Angielski piłkarz podejmował coraz radykalniejsze kroki, by doprowadzić do swojego transferu. Harry Kane nie stawił się na treningach Tottenhamu Hotspur i w ten sposób chciał sprawić, że działacze Kogutów wyrażą zgodę na jego odejście. Pójście na wojnę nic nie dało i piłkarz zmienił swoje nastawienie.
Kane przerwał milczenie i na Instagramie zamieścił oświadczenie, w którym wyjawił, co będzie robił w najbliższych dniach. Legenda chce odzyskać sympatię u kibiców Kogutów.

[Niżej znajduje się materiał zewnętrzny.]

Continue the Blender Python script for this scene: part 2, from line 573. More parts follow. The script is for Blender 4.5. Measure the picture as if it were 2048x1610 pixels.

"Minęło prawie dziesięć lat odkąd zadebiutowałem w Spurs. Przez ten czas kibice okazywali mi pełne wsparcie i miłość. Dlatego boli czytanie niektórych komentarzy, kwestionujących mój profesjonalizm" - napisał Kane.
"Chcę wyjaśnić, że nigdy nie odmówiłem trenowania. W sobotę wrócę do klubu zgodnie z planem. Nie zrobiłbym niczego, co mogłoby narazić na szwank relacje, jakie mam z kibicami. Tak było zawsze i tak jest teraz" - dodał.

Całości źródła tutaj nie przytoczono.